Just before Nirvana were to cause their grunge-infused seismic shift with ‘Smells Like Teen Spirit’, they were invited to tour with Sonic Youth for a European festival tour, alongside Dinosaur Jr, Babes in Toyland and Gumball. Gordon and Thurston Moore had first crossed paths with Cobain at an early Nirvana gig, attending with Iggy Pop.

They met backstage, marking the beginning of a kinship that lasted until Cobain’s untimely death in 1994. Nirvana’s inclusion on their tour was one that Cobain never forgot, as he once noted, “To be asked to go on tour with Sonic Youth was a dream come true. I still can’t describe what I felt. What an honour.”

A music fanatic at his core, Cobain’s drive to become a musician in the first place came from his ravenous consumption of any piece of music he could get his hands on. He recorded his favourite music in his journals, with one page reading, ‘Top 50 by Nirvana’, encompassing a list of his top albums.
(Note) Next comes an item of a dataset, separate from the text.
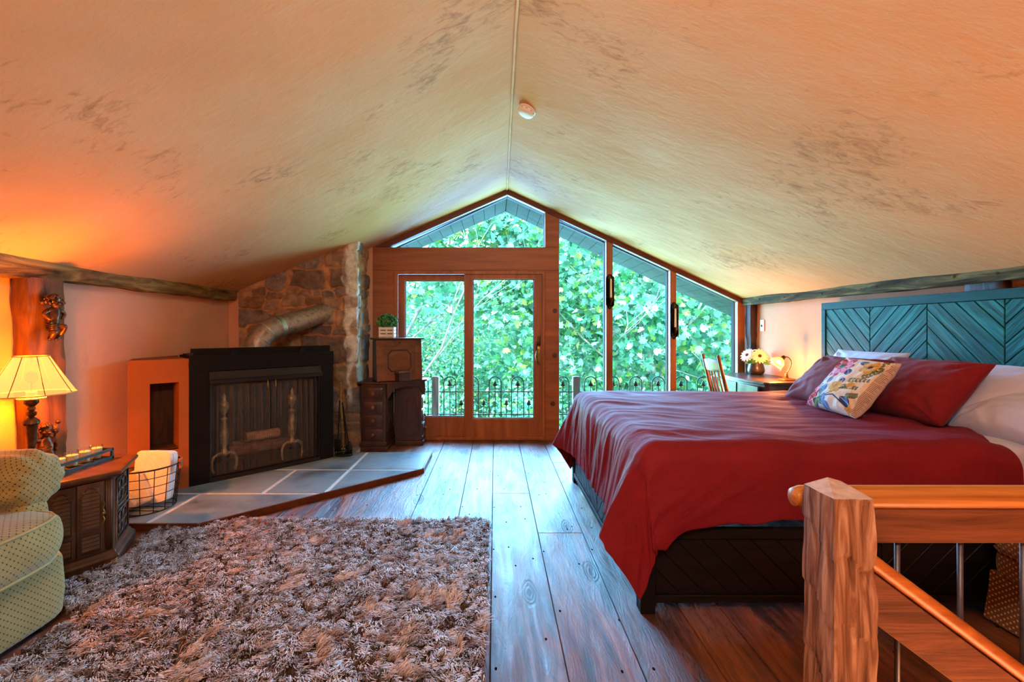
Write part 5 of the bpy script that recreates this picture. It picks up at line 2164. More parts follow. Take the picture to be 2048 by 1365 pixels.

Sonic Youth, of course, is included, specifically their 1988 album, Daydream Nation.

Daydream Nation, Sonic Youth’s fifth studio album, is a definitive work not just for its truly goddamn innovative sound, but in the lyrical commentary weaved into its chords. Across the record, the pieces touched on a really wide variety of topics, ranging from critiques of the music industry to the crack epidemic in America that overtook the decade, matched with wildly inventive instrumental solos heard in lengthy sections between verses.

Science fiction inspired ‘The Sprawl’, with literary sampling in its lyrics from The Stars at Noon, a novel by Denis Johnson. ‘Eric’s Trip’ alludes to Warhol superstar Eric Emerson’s LSD-induced speech in Warhol’s movie Chelsea Girls.

Daydream Nation, as a whole, encompasses the milieu that Sonic Youth found themselves enclosed in, and with its inventive tone and expression, it is easy to see where Cobain found himself enchanted, perhaps even imagining where he could mirror a similar approach.